Managing and Monitoring Auctions
Effective management and monitoring are important for the success of your auctions. This ensures a fair bidding process and lets you respond to any issues quickly.
- Monitor Auctions: Keep an eye on active auctions through the auction app's dashboard.
- Engage with Bidders: Provide updates and answer any questions from potential bidders.
- Review Bids: Regularly check the bids to ensure there are no issues or discrepancies.
- Finalize the Auction: Once the auction ends, notify the winning bidder, arrange for payment, and handle the shipping process.
How to Promote Your Shopify Auction
An auction with no audience gets no bids. Promotion is the difference between a bidding war and a flat close.

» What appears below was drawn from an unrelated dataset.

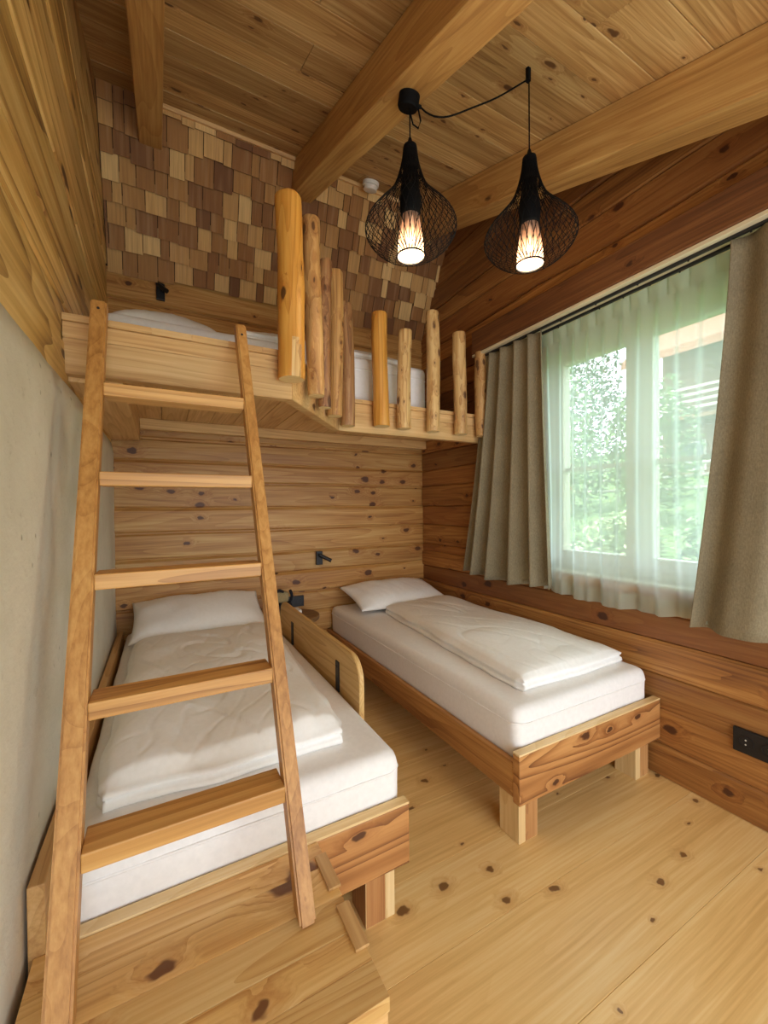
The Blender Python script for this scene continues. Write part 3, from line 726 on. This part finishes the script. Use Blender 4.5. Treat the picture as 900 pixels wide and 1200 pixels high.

- Email your list before the auction opens: Send a "coming soon" announcement 48 hours before launch, then a "bidding is live" email when it starts. Urgency-focused subject lines ("Only 24 hours left") drive opens and clicks.
- Post a countdown on social media: Share the auction start date as a countdown on Instagram Stories or TikTok. Show the item, explain what makes it special, and give a direct link. Remind your audience 1 hour before close.
- Create exclusivity messaging: "Only 1 available. Bidding ends Friday at midnight." Frame the auction as a rare opportunity, not just a discount. Buyers who miss this one should feel they missed something real.
- Add a "Bidding Now" banner to your storefront: Most auction apps let you display a badge or widget on your homepage. Returning customers who didn't know the auction was live will discover it organically.
- Follow up with non-winners: If 10 people bid on one item and 9 lose, those 9 are warm leads. Webkul allows automatic follow-up emails to outbid participants, so you can offer them a similar item or alert them to the next auction.
For a deeper look, see our complete guide to Shopify Apps For Your Store.
Conclusion: How to Set Up an Auction on Shopify
Setting up an auction on Shopify takes three steps: install a Shopify auction app (Webkul or Tipo), configure your bidding rules, and assign the auction to a product. The technical setup is straightforward. The harder part is choosing the right product, picking the right app for your store size, and promoting the auction aggressively enough to generate competitive bidding. Start with a single limited-edition or overstock item, run it as a test, and measure how bid volume responds to your promotion channels before scaling to regular auctions.